### [WORK REQUIRED]
Leave out every picture, then transcribe the rest of the listing exactly.

── RECORDED DATA

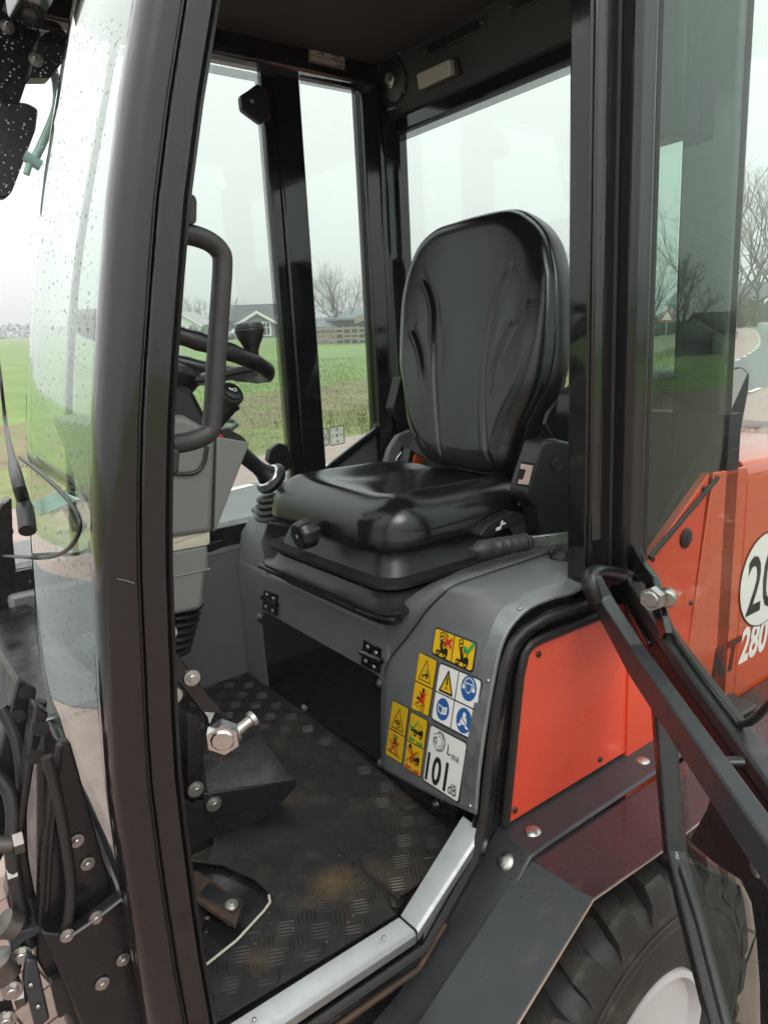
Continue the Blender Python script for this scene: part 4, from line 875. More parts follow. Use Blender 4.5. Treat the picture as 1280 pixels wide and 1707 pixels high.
# suspension: two moulded trays and bellows
def tray(name, x0, x1, y0, y1, z0, z1, flare, mt, r=.07):
    b = MB(); base = round_poly([V((x0,y0,0)),V((x0,y1,0)),V((x1,y1,0)),V((x1,y0,0))], r, 6); c = V(((x0+x1)/2,(y0+y1)/2,0)); rr = []
    for s_, z in ((.90,z0-.012),(1.0-flare*.3,z0),(1.0,z0+.004),(1.003,z0+.012),(1-flare*.6,z0+.016),(1-flare,z1)): rr.append([V((c.x+(p.x-c.x)*s_, c.y+(p.y-c.y)*s_, z)) for p in base])
    b.sweep(rr, mt); return b.build(name, seat, sharp=50)
tray('upper_tray', .812, 1.28, 1.095, 1.63, .464, .528, .2, DGREY)
tray('suspension_bellows', .855, 1.26, 1.14, 1.59, .44, .47, .03, RUBBER)
tray('lower_tray', .80, 1.28, 1.085, 1.64, .415, .452, .12, DGREY)
tray('base_plate', .835, 1.28, 1.12, 1.61, .378, .41, .02, BPLAS)
# release bar in front, weight knob, recliner lever
b = MB(); b.tube([U(*p, 0, .825) for p in ((434,943),(478,964),(536,990))]+[U(*p, 0, .818) for p in ((560,1003),(620,1026),(657,1034))]+[V((.87,1.13,.385))], .0058, BPLAS, 10); b.build('slide_bar', seat)
b = MB(); b.tube([U(*p, 0, .824) for p in ((434,943),(475,962))], .0078, BPLAS, 10); b.build('bar_grip', seat); b = MB(); b.tube([U(*p, 0, .816) for p in ((538,990),(592,1016))], .0078, BPLAS, 10); b.build('bar_grip', seat)
ka = V((-.9,.05,-.12)).normalized(); kc = U(499,894,0,.775)
b = MB(); R_ = .0315
def lobes(r, h, n=40): return [(kc+ka*h+(V((0,1,0))*math.cos(2*math.pi*i/n)+V((-.13,0,.99))*math.sin(2*math.pi*i/n))*r*(1+.035*math.cos(9*2*math.pi*i/n))) for i in range(n)]
b.sweep([lobes(R_*.8,-.034), lobes(R_,-.03), lobes(R_*1.03,-.012), lobes(R_*1.0,0), lobes(R_*.86,.005), lobes(.003,.0055)], BPLAS); kn = b.build('weight_knob', seat, sharp=45)
b = MB(); b.tube([kc-ka*.03, kc-ka*.085], .013, BPLAS, 12); b.build('knob_shaft', seat)
b = MB(); q = kc+ka*.0062; e1, e2 = V((0,-1,0)), V((-.13,0,.99)); b.add([q+e1*x*.001+e2*y*.001 for x, y in ((-3,4),(1,6),(4,3),(2,0),(2,-4),(-1,-4),(-1,-1),(-3,0))], [tuple(range(8))], WHITE); b.build('knob_mark', seat)
b = MB(); pts = [U(*p, 1, 1.075) for p in ((800,893),(812,876),(832,863),(858,853),(870,856),(876,868),(862,876),(840,882),(822,892),(806,896))]; b.prism(round_poly(pts, .004), (0,.03,0), DGREY); rl_ = b.build('recliner_lever', seat, .004)
b = MB(); b.add([U(*p, 1, 1.0735) for p in ((826,885),(834,883),(837,875),(843,874),(843,871),(838,871),(839,867),(835,869),(834,877),(827,880))], [tuple(range(10))], WHITE); b.build('lever_mark', seat)
# ---------- parking brake lever
hb0, hb1, hb2 = U(788,918,1,.985), U(882,903,1,.98), U(940,899,1,.975)
hx = (hb1-hb0).normalized(); b = MB()
prf = [(.006,-.006),(.0095,-.005),(.0095,.004),(.0135,.010),(.0185,.016),(.0195,.028)]+[(.0175+.0018*math.cos(i*1.9)+.001*(i%2), .034+i*.0022) for i in range(44)]+[(.0175,.135),(.015,.140)]
L_ = (hb1-hb0).length; prf = [(r*.95, h*L_/.14) for r, h in prf]
b.lathe(prf, hb0, hx, FOAM, 20); b.build('brake_lever_grip', loader, sharp=40)
b = MB(); b.bar([hb1-hx*.01+V((0,0,-.001)), hb2+V((.02,0,.0))], (0,1,0), .012, .026, STEEL); b.build('brake_lever', loader, .002)
b = MB(); b.lathe([(.03,0),(.03,.004),(.024,.010),(.022,.018),(.014,.022)], U(940,930,2,.508), (0,0,1), RUBBER, 20); b.build('brake_lever_boot', loader)
b = MB(); b.prism(round_poly([zs(*p, .509) for p in ((912,921),(950,908),(965,930),(950,940),(925,932))], .006), (0,0,.006), BPLAS); b.build('boot_flange', loader, .002)

# ---------- steering column
YC = 1.375
b = MB(); b.prism([(.33,1.25,.85),(.50,1.25,.845),(.556,1.25,.806),(.528,1.25,.622),(.38,1.25,.632)], (0,.25,0), LGREY); b.build('column_cover', loader, .012, seg=3)
b = MB(); b.prism([(.557,1.251,.800),(.622,1.251,.782),(.540,1.251,.635),(.532,1.251,.622)], (0,.248,0), LGREY); b.build('column_rear_cover', loader, .008, seg=3)
b = MB(); b.prism([(.36,1.262,.606),(.523,1.262,.602),(.519,1.262,.552),(.512,1.262,.545),(.496,1.262,.476),(.36,1.262,.482)], (0,.226,0), LGREY); b.build('column_lower_cover', loader, .012, seg=3)
b = MB(); b.prism([(.36,1.260,.557),(.5205,1.260,.553),(.519,1.260,.549),(.36,1.260,.553)], (0,.23,0), LGREY); b.build('cover_ledge', loader, .002)
rings = [];
for k, (z, g) in enumerate(((.632,.001),(.624,.004),(.612,.003),(.604,.002))):
    rings.append([V((.36,1.262-g,z)), V((.52+g,1.262-g,z-.004+.003*math.sin(k*2))), V((.525+g,1.268,z-.004)), V((.525+g,1.485,z-.004)), V((.36,1.488+g,z))])
b = MB(); b.sweep(rings, TAPE); b.prism([(.44,1.2565,.622),(.523,1.2565,.629),(.525,1.2565,.625),(.45,1.2565,.616)], (0,.002,0), TAPE); b.build('tape_band', loader, .001)
prf = []
for k in range(7): h = k*.0155; prf += [(.074-.001*k, h), (.088-.0022*k, h+.003), (.090-.0022*k, h+.007), (.088-.0022*k, h+.011), (.074-.001*k, h+.0145)]
b = MB(); b.lathe(prf, (.452,YC,.484), V((-.25,0,-1)), RUBBER, 32); b.lathe([(.082,-.012),(.084,0),(.08,.003)], (.452,YC,.484), V((-.25,0,-1)), DGREY, 32); b.build('column_bellows', loader, sharp=50)
b = MB(); b.tube([(.385,YC,.40),(.35,YC,.2),(.34,YC,.0)], .05, FRAMEM, 14); b.build('column_tube', loader)
# black shroud with switches on top
b = MB(); b.prism(round_poly([(.40,1.28,.84),(.47,1.28,.90),(.53,1.28,.895),(.56,1.28,.82),(.55,1.28,.80),(.42,1.28,.80)], .02), (0,.19,0), DGREY); b.build('column_shroud', loader, .012, seg=3)
b = MB(); q = [U(*p, 1, 1.30) for p in ((366,716),(380,714),(404,727),(413,737),(408,739),(388,736),(370,727))]; b.prism(round_poly(q, .004), (0,.07,0), BPLAS); b.build('switch_cap', loader, .003)
b = MB(); b.prism([U(*p, 1, 1.29) for p in ((362,721),(371,724),(374,731),(362,730))], (0,.02,0), REDP); b.build('red_switch', loader, .001)
b = MB(); ct = [U(*p, 1, 1.247) for p in ((345,744),(341,768),(330,785),(312,790),(285,789))]; b.tube(spline(ct, 14), .004, DGREY, 8); b.build('cover_rib', loader)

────

### [OUTPUT BELOW]
Continue the Blender Python script for this scene: part 4, from line 875. More parts follow. Use Blender 4.5. Treat the picture as 1280 pixels wide and 1707 pixels high.
# suspension: two moulded trays and bellows
def tray(name, x0, x1, y0, y1, z0, z1, flare, mt, r=.07):
    b = MB(); base = round_poly([V((x0,y0,0)),V((x0,y1,0)),V((x1,y1,0)),V((x1,y0,0))], r, 6); c = V(((x0+x1)/2,(y0+y1)/2,0)); rr = []
    for s_, z in ((.90,z0-.012),(1.0-flare*.3,z0),(1.0,z0+.004),(1.003,z0+.012),(1-flare*.6,z0+.016),(1-flare,z1)): rr.append([V((c.x+(p.x-c.x)*s_, c.y+(p.y-c.y)*s_, z)) for p in base])
    b.sweep(rr, mt); return b.build(name, seat, sharp=50)
tray('upper_tray', .812, 1.28, 1.095, 1.63, .464, .528, .2, DGREY)
tray('suspension_bellows', .855, 1.26, 1.14, 1.59, .44, .47, .03, RUBBER)
tray('lower_tray', .80, 1.28, 1.085, 1.64, .415, .452, .12, DGREY)
tray('base_plate', .835, 1.28, 1.12, 1.61, .378, .41, .02, BPLAS)
# release bar in front, weight knob, recliner lever
b = MB(); b.tube([U(*p, 0, .825) for p in ((434,943),(478,964),(536,990))]+[U(*p, 0, .818) for p in ((560,1003),(620,1026),(657,1034))]+[V((.87,1.13,.385))], .0058, BPLAS, 10); b.build('slide_bar', seat)
b = MB(); b.tube([U(*p, 0, .824) for p in ((434,943),(475,962))], .0078, BPLAS, 10); b.build('bar_grip', seat); b = MB(); b.tube([U(*p, 0, .816) for p in ((538,990),(592,1016))], .0078, BPLAS, 10); b.build('bar_grip', seat)
ka = V((-.9,.05,-.12)).normalized(); kc = U(499,894,0,.775)
b = MB(); R_ = .0315
def lobes(r, h, n=40): return [(kc+ka*h+(V((0,1,0))*math.cos(2*math.pi*i/n)+V((-.13,0,.99))*math.sin(2*math.pi*i/n))*r*(1+.035*math.cos(9*2*math.pi*i/n))) for i in range(n)]
b.sweep([lobes(R_*.8,-.034), lobes(R_,-.03), lobes(R_*1.03,-.012), lobes(R_*1.0,0), lobes(R_*.86,.005), lobes(.003,.0055)], BPLAS); kn = b.build('weight_knob', seat, sharp=45)
b = MB(); b.tube([kc-ka*.03, kc-ka*.085], .013, BPLAS, 12); b.build('knob_shaft', seat)
b = MB(); q = kc+ka*.0062; e1, e2 = V((0,-1,0)), V((-.13,0,.99)); b.add([q+e1*x*.001+e2*y*.001 for x, y in ((-3,4),(1,6),(4,3),(2,0),(2,-4),(-1,-4),(-1,-1),(-3,0))], [tuple(range(8))], WHITE); b.build('knob_mark', seat)
b = MB(); pts = [U(*p, 1, 1.075) for p in ((800,893),(812,876),(832,863),(858,853),(870,856),(876,868),(862,876),(840,882),(822,892),(806,896))]; b.prism(round_poly(pts, .004), (0,.03,0), DGREY); rl_ = b.build('recliner_lever', seat, .004)
b = MB(); b.add([U(*p, 1, 1.0735) for p in ((826,885),(834,883),(837,875),(843,874),(843,871),(838,871),(839,867),(835,869),(834,877),(827,880))], [tuple(range(10))], WHITE); b.build('lever_mark', seat)
# ---------- parking brake lever
hb0, hb1, hb2 = U(788,918,1,.985), U(882,903,1,.98), U(940,899,1,.975)
hx = (hb1-hb0).normalized(); b = MB()
prf = [(.006,-.006),(.0095,-.005),(.0095,.004),(.0135,.010),(.0185,.016),(.0195,.028)]+[(.0175+.0018*math.cos(i*1.9)+.001*(i%2), .034+i*.0022) for i in range(44)]+[(.0175,.135),(.015,.140)]
L_ = (hb1-hb0).length; prf = [(r*.95, h*L_/.14) for r, h in prf]
b.lathe(prf, hb0, hx, FOAM, 20); b.build('brake_lever_grip', loader, sharp=40)
b = MB(); b.bar([hb1-hx*.01+V((0,0,-.001)), hb2+V((.02,0,.0))], (0,1,0), .012, .026, STEEL); b.build('brake_lever', loader, .002)
b = MB(); b.lathe([(.03,0),(.03,.004),(.024,.010),(.022,.018),(.014,.022)], U(940,930,2,.508), (0,0,1), RUBBER, 20); b.build('brake_lever_boot', loader)
b = MB(); b.prism(round_poly([zs(*p, .509) for p in ((912,921),(950,908),(965,930),(950,940),(925,932))], .006), (0,0,.006), BPLAS); b.build('boot_flange', loader, .002)

# ---------- steering column
YC = 1.375
b = MB(); b.prism([(.33,1.25,.85),(.50,1.25,.845),(.556,1.25,.806),(.528,1.25,.622),(.38,1.25,.632)], (0,.25,0), LGREY); b.build('column_cover', loader, .012, seg=3)
b = MB(); b.prism([(.557,1.251,.800),(.622,1.251,.782),(.540,1.251,.635),(.532,1.251,.622)], (0,.248,0), LGREY); b.build('column_rear_cover', loader, .008, seg=3)
b = MB(); b.prism([(.36,1.262,.606),(.523,1.262,.602),(.519,1.262,.552),(.512,1.262,.545),(.496,1.262,.476),(.36,1.262,.482)], (0,.226,0), LGREY); b.build('column_lower_cover', loader, .012, seg=3)
b = MB(); b.prism([(.36,1.260,.557),(.5205,1.260,.553),(.519,1.260,.549),(.36,1.260,.553)], (0,.23,0), LGREY); b.build('cover_ledge', loader, .002)
rings = [];
for k, (z, g) in enumerate(((.632,.001),(.624,.004),(.612,.003),(.604,.002))):
    rings.append([V((.36,1.262-g,z)), V((.52+g,1.262-g,z-.004+.003*math.sin(k*2))), V((.525+g,1.268,z-.004)), V((.525+g,1.485,z-.004)), V((.36,1.488+g,z))])
b = MB(); b.sweep(rings, TAPE); b.prism([(.44,1.2565,.622),(.523,1.2565,.629),(.525,1.2565,.625),(.45,1.2565,.616)], (0,.002,0), TAPE); b.build('tape_band', loader, .001)
prf = []
for k in range(7): h = k*.0155; prf += [(.074-.001*k, h), (.088-.0022*k, h+.003), (.090-.0022*k, h+.007), (.088-.0022*k, h+.011), (.074-.001*k, h+.0145)]
b = MB(); b.lathe(prf, (.452,YC,.484), V((-.25,0,-1)), RUBBER, 32); b.lathe([(.082,-.012),(.084,0),(.08,.003)], (.452,YC,.484), V((-.25,0,-1)), DGREY, 32); b.build('column_bellows', loader, sharp=50)
b = MB(); b.tube([(.385,YC,.40),(.35,YC,.2),(.34,YC,.0)], .05, FRAMEM, 14); b.build('column_tube', loader)
# black shroud with switches on top
b = MB(); b.prism(round_poly([(.40,1.28,.84),(.47,1.28,.90),(.53,1.28,.895),(.56,1.28,.82),(.55,1.28,.80),(.42,1.28,.80)], .02), (0,.19,0), DGREY); b.build('column_shroud', loader, .012, seg=3)
b = MB(); q = [U(*p, 1, 1.30) for p in ((366,716),(380,714),(404,727),(413,737),(408,739),(388,736),(370,727))]; b.prism(round_poly(q, .004), (0,.07,0), BPLAS); b.build('switch_cap', loader, .003)
b = MB(); b.prism([U(*p, 1, 1.29) for p in ((362,721),(371,724),(374,731),(362,730))], (0,.02,0), REDP); b.build('red_switch', loader, .001)
b = MB(); ct = [U(*p, 1, 1.247) for p in ((345,744),(341,768),(330,785),(312,790),(285,789))]; b.tube(spline(ct, 14), .004, DGREY, 8); b.build('cover_rib', loader)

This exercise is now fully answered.